**SHORT PROBLEM:**
Reproduce exactly the lines below, from the first one through the line containing "(.03, .06, .02), .2, .9, spec=.1)", and omit any pictures.

**RECORDED INFORMATION:**

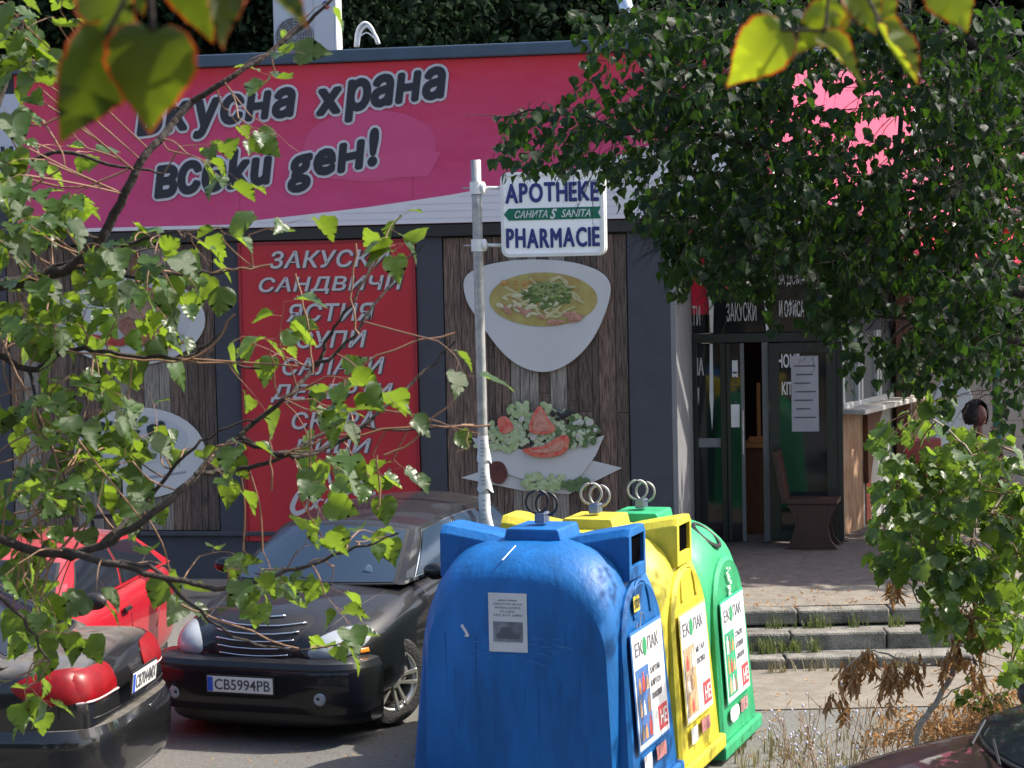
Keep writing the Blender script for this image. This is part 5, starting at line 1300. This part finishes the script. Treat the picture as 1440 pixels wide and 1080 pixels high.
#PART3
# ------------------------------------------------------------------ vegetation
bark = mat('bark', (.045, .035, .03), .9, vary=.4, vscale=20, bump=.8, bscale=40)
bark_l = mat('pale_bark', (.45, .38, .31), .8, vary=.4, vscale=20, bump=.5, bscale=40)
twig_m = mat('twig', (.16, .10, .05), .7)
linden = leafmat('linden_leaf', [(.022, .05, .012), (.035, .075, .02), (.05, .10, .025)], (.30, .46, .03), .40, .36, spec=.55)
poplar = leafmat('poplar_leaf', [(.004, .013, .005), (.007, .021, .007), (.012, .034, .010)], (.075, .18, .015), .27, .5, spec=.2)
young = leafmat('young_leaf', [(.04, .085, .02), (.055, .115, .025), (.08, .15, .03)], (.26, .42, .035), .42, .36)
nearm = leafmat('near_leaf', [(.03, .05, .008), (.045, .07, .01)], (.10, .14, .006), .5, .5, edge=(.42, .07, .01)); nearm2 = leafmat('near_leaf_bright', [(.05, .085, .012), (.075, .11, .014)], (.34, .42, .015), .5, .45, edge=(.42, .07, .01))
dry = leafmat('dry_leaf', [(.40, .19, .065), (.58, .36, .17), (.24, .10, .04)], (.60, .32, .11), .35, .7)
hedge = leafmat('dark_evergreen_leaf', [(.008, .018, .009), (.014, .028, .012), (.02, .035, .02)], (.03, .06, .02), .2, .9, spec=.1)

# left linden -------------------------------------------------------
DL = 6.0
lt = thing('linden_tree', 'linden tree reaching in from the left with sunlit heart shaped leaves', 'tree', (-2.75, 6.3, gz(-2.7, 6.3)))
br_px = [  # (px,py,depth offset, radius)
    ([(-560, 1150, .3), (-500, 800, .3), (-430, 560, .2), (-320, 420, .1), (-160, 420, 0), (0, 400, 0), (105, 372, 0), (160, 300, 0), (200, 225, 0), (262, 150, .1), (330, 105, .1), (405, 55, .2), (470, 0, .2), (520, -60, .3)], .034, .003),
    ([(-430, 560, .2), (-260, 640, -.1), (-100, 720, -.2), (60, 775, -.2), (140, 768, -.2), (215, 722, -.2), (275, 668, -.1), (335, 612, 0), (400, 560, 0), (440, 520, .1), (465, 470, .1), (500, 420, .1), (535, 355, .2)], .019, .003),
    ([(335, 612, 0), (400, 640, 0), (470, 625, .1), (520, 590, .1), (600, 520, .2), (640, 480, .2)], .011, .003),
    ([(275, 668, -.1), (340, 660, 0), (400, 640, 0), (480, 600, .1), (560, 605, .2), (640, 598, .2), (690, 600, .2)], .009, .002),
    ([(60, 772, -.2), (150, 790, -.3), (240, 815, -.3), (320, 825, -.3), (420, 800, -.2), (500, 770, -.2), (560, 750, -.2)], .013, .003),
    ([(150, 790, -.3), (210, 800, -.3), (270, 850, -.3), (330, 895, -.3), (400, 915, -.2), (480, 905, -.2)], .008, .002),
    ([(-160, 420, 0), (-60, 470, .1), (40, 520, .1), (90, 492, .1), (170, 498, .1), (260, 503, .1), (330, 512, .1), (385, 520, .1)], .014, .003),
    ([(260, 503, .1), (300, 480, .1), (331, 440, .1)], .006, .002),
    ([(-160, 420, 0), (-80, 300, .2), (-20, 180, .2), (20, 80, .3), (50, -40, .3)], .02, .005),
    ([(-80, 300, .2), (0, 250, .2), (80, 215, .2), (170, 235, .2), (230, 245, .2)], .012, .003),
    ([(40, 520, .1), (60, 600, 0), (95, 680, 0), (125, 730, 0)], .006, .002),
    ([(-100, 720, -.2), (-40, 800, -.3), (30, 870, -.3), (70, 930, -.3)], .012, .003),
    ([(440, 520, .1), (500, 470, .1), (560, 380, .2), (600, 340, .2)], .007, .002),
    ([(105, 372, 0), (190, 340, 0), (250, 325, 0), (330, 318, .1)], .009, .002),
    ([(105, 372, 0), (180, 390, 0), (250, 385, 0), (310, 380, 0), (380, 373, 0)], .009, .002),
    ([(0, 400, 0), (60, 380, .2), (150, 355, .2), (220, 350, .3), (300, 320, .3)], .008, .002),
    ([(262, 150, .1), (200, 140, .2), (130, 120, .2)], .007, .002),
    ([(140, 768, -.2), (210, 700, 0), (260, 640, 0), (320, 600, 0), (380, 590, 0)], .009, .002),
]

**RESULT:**
Keep writing the Blender script for this image. This is part 5, starting at line 1300. This part finishes the script. Treat the picture as 1440 pixels wide and 1080 pixels high.
#PART3
# ------------------------------------------------------------------ vegetation
bark = mat('bark', (.045, .035, .03), .9, vary=.4, vscale=20, bump=.8, bscale=40)
bark_l = mat('pale_bark', (.45, .38, .31), .8, vary=.4, vscale=20, bump=.5, bscale=40)
twig_m = mat('twig', (.16, .10, .05), .7)
linden = leafmat('linden_leaf', [(.022, .05, .012), (.035, .075, .02), (.05, .10, .025)], (.30, .46, .03), .40, .36, spec=.55)
poplar = leafmat('poplar_leaf', [(.004, .013, .005), (.007, .021, .007), (.012, .034, .010)], (.075, .18, .015), .27, .5, spec=.2)
young = leafmat('young_leaf', [(.04, .085, .02), (.055, .115, .025), (.08, .15, .03)], (.26, .42, .035), .42, .36)
nearm = leafmat('near_leaf', [(.03, .05, .008), (.045, .07, .01)], (.10, .14, .006), .5, .5, edge=(.42, .07, .01)); nearm2 = leafmat('near_leaf_bright', [(.05, .085, .012), (.075, .11, .014)], (.34, .42, .015), .5, .45, edge=(.42, .07, .01))
dry = leafmat('dry_leaf', [(.40, .19, .065), (.58, .36, .17), (.24, .10, .04)], (.60, .32, .11), .35, .7)
hedge = leafmat('dark_evergreen_leaf', [(.008, .018, .009), (.014, .028, .012), (.02, .035, .02)], (.03, .06, .02), .2, .9, spec=.1)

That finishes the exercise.